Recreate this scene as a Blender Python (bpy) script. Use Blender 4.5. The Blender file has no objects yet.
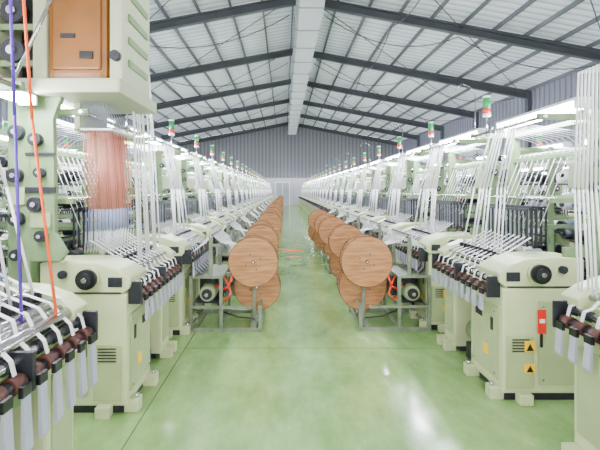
import bpy, bmesh, math, random
from mathutils import Vector, Matrix
random.seed(7)
scene = bpy.context.scene

# ---------------------------------------------------------------- materials
def srgb(c):
    return tuple(((v/255.0)/12.92 if v/255.0 <= 0.04045 else (((v/255.0)+0.055)/1.055)**2.4) for v in c)
MATS = {}
def mat(name, col, rough=0.5, metal=0.0, emit=0.0, var=0.0, vscale=6.0, col2=None, bump=0.0, stretch=(1,1,1), spec=0.5):
    m = bpy.data.materials.new(name); m.use_nodes = True
    nt = m.node_tree; b = nt.nodes['Principled BSDF']
    c = srgb(col)
    b.inputs['Base Color'].default_value = (*c, 1)
    b.inputs['Roughness'].default_value = rough
    b.inputs['Metallic'].default_value = metal
    b.inputs['Specular IOR Level'].default_value = spec
    if emit > 0:
        b.inputs['Emission Color'].default_value = (*c, 1)
        b.inputs['Emission Strength'].default_value = emit
    if var > 0 or col2:
        tc = nt.nodes.new('ShaderNodeTexCoord'); mp = nt.nodes.new('ShaderNodeMapping')
        mp.inputs['Scale'].default_value = stretch
        n = nt.nodes.new('ShaderNodeTexNoise'); n.inputs['Scale'].default_value = vscale
        n.inputs['Detail'].default_value = 6
        r = nt.nodes.new('ShaderNodeValToRGB')
        r.color_ramp.elements[0].position = 0.35; r.color_ramp.elements[1].position = 0.68
        c2 = srgb(col2) if col2 else tuple(v*(1-var) for v in c)
        r.color_ramp.elements[0].color = (*c2, 1); r.color_ramp.elements[1].color = (*c, 1)
        nt.links.new(tc.outputs['Object'], mp.inputs['Vector'])
        nt.links.new(mp.outputs['Vector'], n.inputs['Vector'])
        nt.links.new(n.outputs['Fac'], r.inputs['Fac'])
        nt.links.new(r.outputs['Color'], b.inputs['Base Color'])
        if bump > 0:
            bp = nt.nodes.new('ShaderNodeBump'); bp.inputs['Strength'].default_value = bump
            nt.links.new(n.outputs['Fac'], bp.inputs['Height']); nt.links.new(bp.outputs['Normal'], b.inputs['Normal'])
    MATS[name] = m
    return m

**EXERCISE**
Transcribe the opening line of the listing above, please, and every line after it through the line with "scene = bpy.context.scene", word for word, without pictures.

**RESULT BELOW**
Recreate this scene as a Blender Python (bpy) script. Use Blender 4.5. The Blender file has no objects yet.
import bpy, bmesh, math, random
from mathutils import Vector, Matrix
random.seed(7)
scene = bpy.context.scene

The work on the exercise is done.